We left Hammamet for the concentration area on the day that Sicily was invaded so there was no doubt where we were going. The concentration area can be summed up in a few words – sand, melons, and jelly fish, hardening exercises, more endurance tests and oppressive heat.

During these two months, we had wasted no time and now felt we had everything and were ready for anything the Bosche might try out. We had made up to establishment and were pleased to welcome amongst others, Major Savage (RUR) who took over command of C Company, Captain McPhillips and last but not least Major Crocker, who arrived just in time, quite out of the blue, while we were in the concentration area to take over command of A Company.

So on the nights of 25th and 26th July 1943, the battalion sailed for Sicily. The rifle companies in LCIs went first and had a smooth crossing. Battalion HQ, the transport and S Company in LSTs the day after and were unfortunate as they had a rough time.

By the time the battalion landed in Sicily, a third of the island was in Allied hands. We landed south of Syracuse, where the Brigade Group had everything under control. It wasn’t long before we all married up after a night drive to Albospino. It wasn’t long, either, before we found we were to be mule borne and were to take to the hills, higher hills that we had encountered in North Africa, but somehow more gentlemanly and not so precipitous or stony; tracks existed and sometimes these were even on the map.

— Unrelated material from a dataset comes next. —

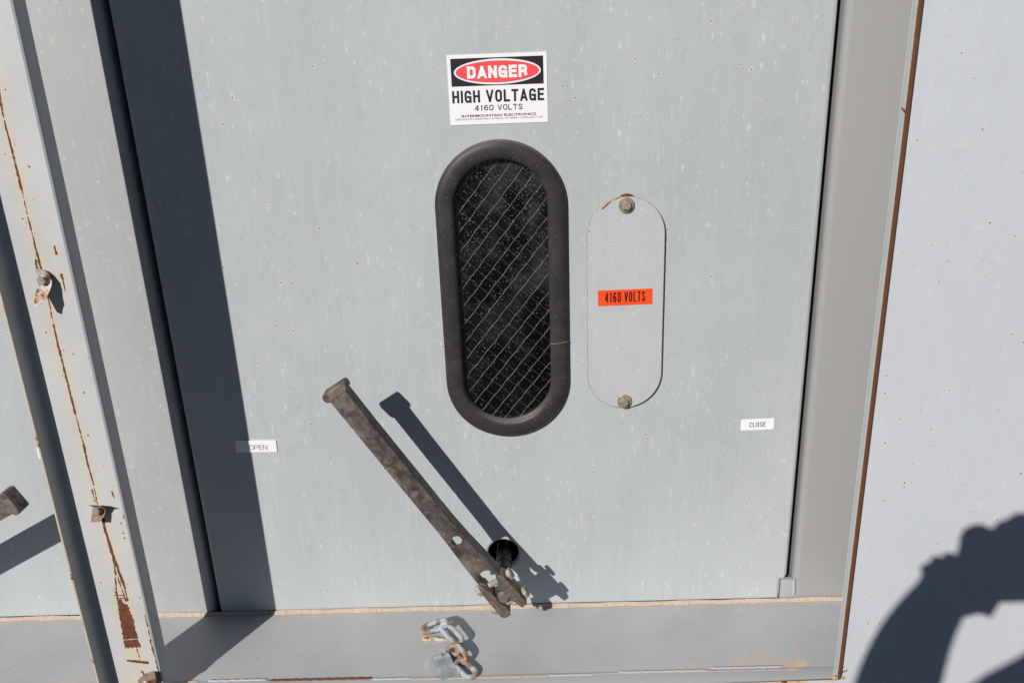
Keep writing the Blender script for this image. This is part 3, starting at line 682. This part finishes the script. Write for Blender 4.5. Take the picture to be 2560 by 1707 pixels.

A night march over the hills on the 30th and another night march over more hills on the 31st brought us onto the hills overlooking Catenanuova, which were being taken by another brigade in the division.  A and B Companies took up a defensive position on the right flank of the division and C and D Companies under the command of 1 RIrF were in brigade reserve on the left. So, at least, we had caught up with battle and many men that night heard and saw shots in anger for the first time and saw the battle area ablaze with enemy transport and dumps, which had been set alight by our artillery.

(NA 5399) Carriers and troops of the 6th Inniskillings, 78th Division move up to Catenanuova, August 1943. Copyright: © IWM.

An afternoon march on 1st August took us through minefields, over blown bridges, through Catenanuova to a late enemy HQ north of the town, which must have been extremely hastily evacuated as much equipment, transport, dead Bosche and marked maps were found. The Pioneer Platoon had gone on ahead and had buried most of the dead Bosche by the time the main body arrived so the stench wasn’t too bad, but the hum of a dead mule wasn’t too pleasant.

Anyway, we were only a mile away from the forward troops, and we expected to be pushed through the brigade in front next day. And so it proved to be. A message was received about midnight that breakfast was to be ready at 0330hrs, but the troops were not to be woken before orders were received. The CO spent the night at 36 Brigade HQ so that he could hear the progress at Centuripe, which was being attacked during the night by that brigade.